Vers le milieu du XVe siècle, l’art du verre de Murano connut une révolution grâce à Angelo Barovier, un artiste et scientifique fascinant, qui réussit à obtenir, par un véritable processus alchimique, un nouveau type de verre extrêmement pur, semblable, par sa transparence, au cristal, que lui-même appela verre cristallin (et qui devint par la suite le cristal vénitien). Cette découverte ne put remplacer les verres colorés qui, entre-temps, étaient devenus une spécialité de la production de Murano, mais elle contribua assurément à en affiner incroyablement la transparenceC’est à l’orée du XVIe siècle, le « Siècle d’or », que la transformation du verre donna ses meilleurs fruits : c’est en effet la période qui vit se développer les magnifiques décorations d’or et d’émaux s’inspirant des œuvres d’Antonio Vivarini, d’Andrea Mantegna et de Carpaccio.

 

 

C’est aussi au XVIe siècle que naquirent et se développèrent de nouvelles techniques, comme les très célèbres filigranes a retortoli (à filets de verre en spirale) et filigranes a reticello (« à résille »). Deux techniques qui contribueront à l’essor de Murano et à la passion pour son verre dans les cours et les milieux aristocratiques d’Europe.

 

 

Mais, aux heures de gloire du verre soufflé de Murano, allaient succéder des périodes sombres : non seulement de nombreux maîtres verriers fuirent à l’étranger (et c’est bien de fuites qu’il s’agissait, puisque, par un arrêté de la Sérénissime visant l’exclusivité des produits, les maîtres verriers n’avaient pas le droit de quitter l’île). À cela vint s’ajouter la peste qui s’abattit sur la cité, en 1630, décimant la population de toute la lagune.

 

Pendant tout le XVIIIe siècle, Murano produisit une profusion de formes et de couleurs, de verres à boire et de brocs, de plateaux à étages et d’encadrements de miroirs en verre. Mais il faudra attendre 1861 pour que l’on assiste à un réel renouveau : cette année-là, l’abbé Vincenzo Zanetti fonde le Musée d’art verrier de Murano. En observant et en copiant les pièces anciennes conservées dans les armoires de ce musée, des maîtres verriers tels que Toso, Fuga et Barovier, retrouveront l’inspiration. Le secteur connaît alors un nouvel essor grâce à la reproduction des plus beaux verres soufflés et de travaux des siècles précédents, comme les murrine romaines, les émaux au feu et les décorations à la feuille d’or graffita (décoration consistant en une gravure superficielle).Le XXe siècle marqua un tournant décisif dans l’histoire de la transformation du verre de Murano. C’est en effet au cours de ce siècle que la production commença à faire appel à la créativité de grands artistes, peintres et designers contemporains, italiens et européens, et à donner des pièces d’exception.
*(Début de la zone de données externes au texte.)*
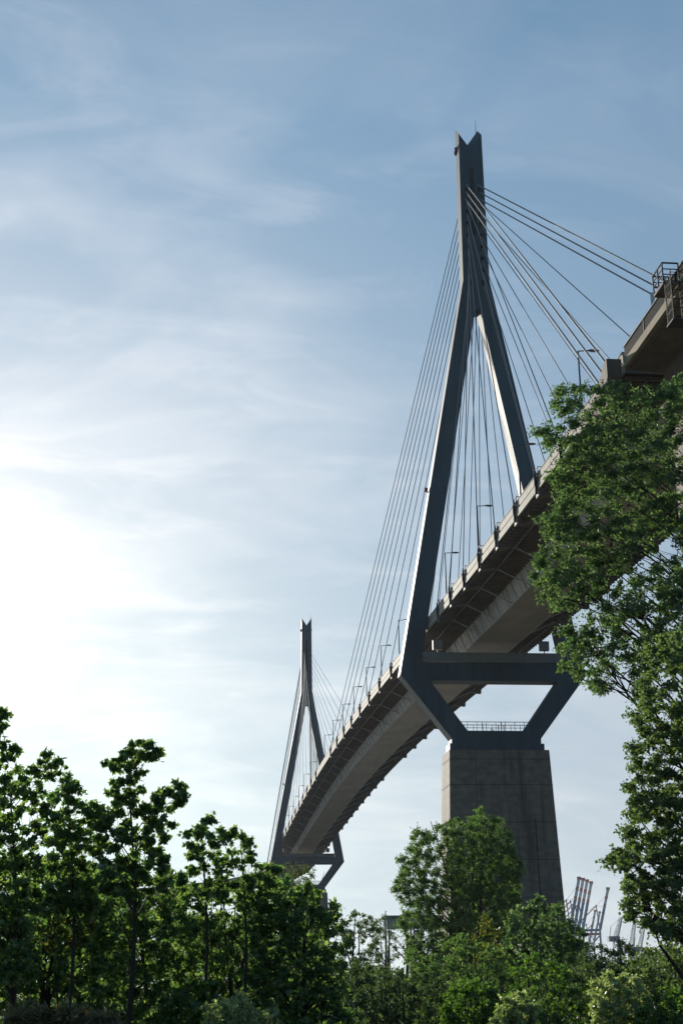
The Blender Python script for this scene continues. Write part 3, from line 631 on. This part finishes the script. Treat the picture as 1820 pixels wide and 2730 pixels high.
plant('thicket_bush', 'rounded mid green bush at the bottom right edge', 'bush', P_((1450, 2230), (1500, 2175), (1568, 2150), (1640, 2150), (1640, BOT), (1460, BOT)), 36, 1540, L_OAK, .085, RH, 26, 70, 1.6, .05, 3, nstem=5, crown='foliage', stem='stem')
plant('bright_shrub', 'bright green shrub in the bottom right corner', 'bush', P_((1470, 2330), (1510, 2290), (1568, 2270), (1640, 2270), (1640, BOT), (1470, BOT)), 25, 1550, L_BRIGHT, .075, RH, 22, 50, .7, .03, 3, nstem=4, crown='foliage', stem='stem')
# big trees on the right
RP = P_((1328, 880), (1361, 885), (1391, 875), (1424, 870), (1440, 905), (1490, 912), (1530, 900), (1560, 870), (1640, 890), (1760, 960), (1800, 1200), (1780, 1500), (1640, 1540), (1560, 1520), (1500, 1500), (1478, 1600), (1450, 1520), (1420, 1540), (1391, 1592), (1361, 1560), (1311, 1555), (1271, 1490), (1306, 1440), (1381, 1405), (1336, 1355), (1328, 1388), (1306, 1400), (1264, 1388), (1251, 1345), (1223, 1320), (1261, 1262), (1238, 1240), (1261, 1170), (1298, 1150), (1278, 1105), (1291, 1050), (1248, 992), (1284, 960), (1268, 940), (1291, 905))
plant('linden_tree', 'tall leafy linden at upper right covering part of the bridge deck', 'tree', RP, 42, 1640, L_LIND, .11, RH, 26, 100, 3.2, .34, 3, flat=.5, size=.95, space=1.0, holes=((1478, 1300, 34), (1435, 1340, 26), (1530, 1265, 28), (1545, 1400, 14), (1500, 1390, 12), (1430, 1500, 16), (1455, 1440, 14), (1360, 1345, 22), (1330, 1440, 16), (1300, 1345, 16), (1340, 1300, 12), (1410, 1450, 14), (1395, 1250, 10), (1290, 1225, 9), (1290, 1080, 8), (1480, 1460, 14)), limb=.35, lowest=.35, top=900, back=45)
OP = P_((1478, 1545), (1490, 1480), (1540, 1450), (1640, 1450), (1720, 1600), (1740, 2000), (1700, 2170), (1560, 2155), (1500, 2150), (1476, 2128), (1428, 2085), (1448, 2030), (1456, 1998), (1398, 1985), (1421, 1962), (1468, 1965), (1426, 1930), (1471, 1870), (1448, 1835), (1441, 1800), (1471, 1770), (1456, 1735), (1491, 1700), (1454, 1650), (1480, 1625))
plant('oak_tree', 'darker small leafed tree along the lower right edge, reaching down to the bushes', 'tree', OP, 33, 1620, L_OAK, .09, OK_, 25, 85, 1.8, .22, 3, flat=.6, size=.8, holes=((1500, 2140, 16), (1475, 1690, 16), (1530, 2100, 13), (1520, 1570, 16), (1470, 1900, 10), (1490, 1790, 10), (1500, 1640, 12)), limb=.5, lowest=.15, top=1540, back=25)
# thick young wood closing the view behind the near trees, one mass
prof = [(-250, 2060), (150, 2060), (430, 2085), (600, 2110), (720, 2160), (770, 2218), (1030, 2232), (1100, 2215), (1330, 2205), (1460, 2190), (1600, 2160), (1820, 2150)]
C = []; RR = []
for _ in range(1500):
    fx = rng.uniform(-250, 1820); d = rng.uniform(50, 74); tpx = np.interp(fx, [p[0] for p in prof], [p[1] for p in prof]) + rng.uniform(0, 45)
    t_ = atf(fx, tpx, d); C.append((t_[0], t_[1], GZ + (t_[2] - GZ) * rng.uniform(.05, 1) ** .6)); RR.append(rng.uniform(.5, .85))
P = leaves_in(np.array(C), RR, 80); P = P[P[:, 2] > GZ]
dw = leafobj('young_wood', P, .15, RH, L_BUSH, None); tag(dw, 'dark mass of young wood closing the view behind the nearer trees', 'wood', kind='stuff')
# undergrowth that nobody could count, on the ground between and behind the shrubs
n = 900; dist = rng.uniform(30, 78, n); f = rng.uniform(-250, 1820, n)
C = np.array([atf(a, 2253, d) for a, d in zip(f, dist)]); C[:, 2] = GZ + rng.uniform(.1, 1.25, n)
P = leaves_in(C, rng.uniform(.45, .8, n), 70); P = P[P[:, 2] > GZ]
ug = leafobj('undergrowth', P, .11, RH, L_BUSH, None); tag(ug, 'tangled low green undergrowth covering the ground', 'undergrowth', kind='stuff')
# ------------------------------------------------------------------ harbour
def banded(m, a, b, w, h, cols):
    a = Vector(a); b = Vector(b); t0 = 0
    for t1, c in cols: m.bar(a.lerp(b, t0), a.lerp(b, t1 - .0005), w, h, c); t0 = t1
CMATS = [CR_BLUE, CR_RED, CR_WHITE, CR_GREY]
def container_crane(label, px, ytop, dist, group):
    """ship to shore gantry crane with its boom raised; built facing the water (local +y to the right of the view)"""
    b0 = at(px, 2510, dist); base = np.array((b0[0], b0[1], GZ))
    root = thing('container_crane', label, 'crane', tuple(base), group)
    top = at(px, ytop, dist); H = top[2] - GZ
    # local frame: w = towards the water (right in view), l = along the quay (away from the viewer)
    ang_ = math.atan2(b0[1] - CAM[1], b0[0] - CAM[0]); root.rotation_euler = (0, 0, ang_)
    hz = 50.0; th = Vector((0, -(5 + .03 * H), H)); hinge = Vector((0, 3.5, hz))
    m = MB()
    for x in (-1.6, 1.6):
        o_ = Vector((x, 0, 0)); banded(m, hinge + o_, th + o_, 1.3, 2.9, ((.56, 0), (.62, 1), (.74, 2), (.82, 1), (.97, 2), (1, 1)))
    for q in np.linspace(.1, .98, 9): p = hinge.lerp(th, q); m.bar(p + Vector((-1.6, 0, 0)), p + Vector((1.6, 0, 0)), .8, .8, 0)
    m.box(-2.6, 2.6, th.y - 1.8, th.y + 2.2, H - 1.5, H + 1.2, 1); m.build('boom', CMATS, root)
    m = MB()
    for x in (-9, 9):
        for y in (3.5, 33.5): m.bar((x, y, 0), (x * .8, y, hz + 2), 2.0, 2.0, 3 if y > 10 else 0)
        m.bar((x, 3.5, 14), (x, 33.5, 14), 1.6, 2.2, 1); m.bar((x * .8, 3.5, hz - 4), (x * .8, 33.5, hz - 4), 1.4, 2, 1)
        m.bar((x, 33.5, 14), (x * .85, 3.5, hz - 5), 1.1, 1.1, 0)
    for y in (3.5, 33.5): m.bar((-9, y, 14), (9, y, 14), 1.4, 2, 0); m.bar((-7.3, y, hz), (7.3, y, hz), 1.6, 2.2, 1); m.box(-11, 11, y - 1, y + 1, 0, 2.2, 3)
    m.build('portal_frame', CMATS, root)
    m = MB()
    for x in (-2.6, 2.6): m.bar((x, 3.5, hz), (x, 52, hz), 1.2, 2.4, 0)
    m.box(-4, 4, 34, 46, hz + 1.3, hz + 7, 2); m.box(-3, 3, 46.1, 53, hz + 1.3, hz + 3, 1); m.build('back_girder', CMATS, root)
    m = MB(); ap = Vector((0, 6, hz + 25))
    for x in (-4, 4): m.bar((x, 3.5, hz), ap + Vector((x * .4, 0, 0)), 1.1, 1.1, 0); m.bar((x, 33.5, hz), ap + Vector((x * .4, 0, 0)), .9, .9, 1)
    m.bar(ap + Vector((-2, 0, 0)), ap + Vector((2, 0, 0)), 1.6, 1.6, 1)
    for q in (.55, .85): m.bar(ap, hinge.lerp(th, q), .25, .25, 3)
    m.bar(ap, (0, 50, hz + 1), .3, .3, 3); m.build('apex_frame', CMATS, root)
    return root
CG = 'container cranes in the harbour beyond the pier'
for i, (px, yt) in enumerate(((1545, 2341), (1556, 2344), (1567, 2348), (1578, 2353))):
    container_crane(['container crane with raised striped boom, leftmost and tallest of the row of four', 'container crane with raised striped boom, second from the left of the four', 'container crane with raised striped boom, third from the left of the four', 'container crane with raised striped boom, rightmost of the row of four'][i], px - 14, yt, 1500 + 26 * i, CG)
container_crane('container crane standing apart to the right, with one striped raised boom', 1609, 2369, 1630, CG)
container_crane('distant low container crane between the row of four and the separate one', 1576, 2428, 2200, CG)
container_crane('faint distant container crane just left of the separate one', 1588, 2432, 2260, CG)
def lattice(label, px0, py0, px1, py1, dist):
    a0 = at(px0, py0, dist); a = Vector((a0[0], a0[1], GZ + (a0[2] - GZ) * .0)); b = Vector(at(px1, py1, dist)); hub = Vector(a0)
    root = thing('lattice_crane', label, 'crane', tuple(a), 'lattice cranes in the harbour')
    m = MB(); w_ = 1.3
    def truss(p, q, w0, w1, nseg):
        t = (q - p).normalized(); r = t.cross(Vector((1, 0, 0))).normalized(); u = r.cross(t)
        c = []
        for i in range(nseg + 1):
            f_ = i / nseg; w2 = w0 + (w1 - w0) * f_; pp = p.lerp(q, f_); c.append([pp + r * w2 + u * w2, pp - r * w2 + u * w2, pp - r * w2 - u * w2, pp + r * w2 - u * w2])
        for i in range(nseg):
            for k in range(4):
                m.bar(c[i][k], c[i + 1][k], .3, .3); m.bar(c[i][k], c[i + 1][(k + 1) % 4], .16, .16); m.bar(c[i][k], c[i][(k + 1) % 4], .16, .16)
    truss(hub - a, b - a, 1.2, .7, 12); m.build('jib', CR_GREY, root)
    m = MB(); truss(Vector((0, 0, 0)), hub - a, 1.6, 1.4, 6); m.build('mast', CR_GREY, root)
    m = MB(); h = hub - a; m.box(h.x - 2, h.x + 2, h.y - 2, h.y + 4.5, h.z - 1.5, h.z + 1.5); m.build('cab', CR_GREY, root)
    m = MB(); m.bar(h + Vector((0, 3.5, 1.5)), h + Vector((0, 2.5, 7)), .4); m.bar(h + Vector((0, 2.5, 7)), (b - a), .15); m.build('stay', CR_GREY, root)
lattice('grey lattice crane with a steep jib, right of the separate container crane', 1640, 2503, 1654, 2446, 900)
lattice('grey lattice crane half hidden by the oak, nearest the dark bush', 1680, 2535, 1690, 2462, 950)
lattice('grey lattice crane deep behind the oak foliage', 1703, 2530, 1716, 2465, 1050)
a = at(1526, 2519, 130); root = thing('dark_shed', 'dark flat roofed shed behind the small trees at the pier base', 'shed', (a[0], a[1], GZ))
m = MB(); hh = a[2] - GZ; m.box(0, 6, -1.15, 4, 0, hh); m.build('wall', SHED, root)
m = MB(); m.box(-.1, 6.1, -1.25, 4.1, hh + .003, hh + .18); m.build('roof', SHED, root)
a = at(1060, 2442, 420); root = thing('harbour_gallery', 'green roofed gallery on posts seen through the bare tree', 'building', (a[0], a[1], GZ)); hh = a[2] - GZ
m = MB(); m.box(-4, 4, -12, 4, hh - .9, hh); m.build('roof', GREENROOF, root)
m = MB(); m.box(-3.5, 3.5, -11.5, 3.5, hh - 3.4, hh - .91); m.build('wall', PALE, root)
m = MB()
for y in np.arange(-11, 3.6, 1.4): m.bar((-3.56, y, hh - 3.4), (-3.56, y, hh - .95), .12, .25)
for y in (-11, -4, 3): m.bar((-3, y, 0), (-3, y, hh - 3.41), .4); m.bar((3, y, 0), (3, y, hh - 3.41), .4)
m.build('post', CR_GREY, root)

# ------------------------------------------------------------------ air
m, nt, out = mat('haze'); v = nt.nodes.new('ShaderNodeVolumePrincipled'); v.inputs['Color'].default_value = (.86, .92, 1, 1); v.inputs['Density'].default_value = .00005; v.inputs['Anisotropy'].default_value = .2
nt.links.new(v.outputs[0], out.inputs['Volume'])
g = MB(); g.box(-700, 3100, -1900, 1900, GZ - 3, 140); tag(g.build('haze', m), kind='stuff')
S.cycles.volume_bounces = 0

# ------------------------------------------------------------------ small things
root = thing('road_sign', 'pale narrow sign plate on a dark post behind the viaduct railing', 'sign', (-101.6, 8.3, az(-101.6) - 1.12))
m = MB(); m.tube([(0, 0, 0), (0, 0, 2.3)], .05, 6); m.build('post', DARKRAIL, root)
m = MB(); m.tube([(0, .02, 1.6), (0, .02, 1.8), (0, .02, 2.7), (0, .02, 2.9)], [.06, .16, .16, .06], 8); m.build('plate', CR_WHITE, root)
a = at(345, 2302, 112); root = thing('flat_roofed_house', 'grey flat roofed house mostly hidden behind the left maples', 'house', (a[0], a[1], GZ)); hh = a[2] - GZ
m = MB(); m.box(0, 8, 0, 3.6, 0, hh - .4); m.build('wall', PALE, root)
m = MB(); m.box(-.3, 8.3, -.3, 3.9, hh - .4, hh); m.build('roof', CORR, root)
for y in (.5, 1.6, 2.7):
    m = MB(); m.box(-.03, .05, y - .35, y + .35, hh - 2.2, hh - .9); m.build('window', SHED, root)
En 1950, Egidio Constantini fonde la Forge des Anges (ainsi baptisée par Jean Cocteau) qui donna une nouvelle impulsion au secteur du verre, ce dernier passant de l’état de simple produit artisanal à celui d’œuvre d’art proprement dite. Arrivent alors à Murano des artistes comme Picasso, Braque, Chagall, Le Corbusier, Kokoschka (pour n’en citer que quelques-uns). Ils travailleront avec de grands maîtres verriers tels que, notamment, Aldo « Polo », Archimede Seguso, Aldo Nason, Angelo Tosi.

 

Cela donna un grand coup de fouet à la production du verre, ce qui se traduisit par une nouvelle expressivité, liée au monde industriel, et par un grand réalisme plastique.

 

 

Aujourd’hui, dans l’île de Murano, le verre est un outil d’expression exclusif permettant à ceux qui le travaillent directement et à ceux qui en conçoivent la forme et la couleur de déployer toute leur créativité. Les siècles passant, l’inspiration trouve toujours dans cette matière un allié parfait, capable de conférer à chaque objet une magie particulière et inimitable.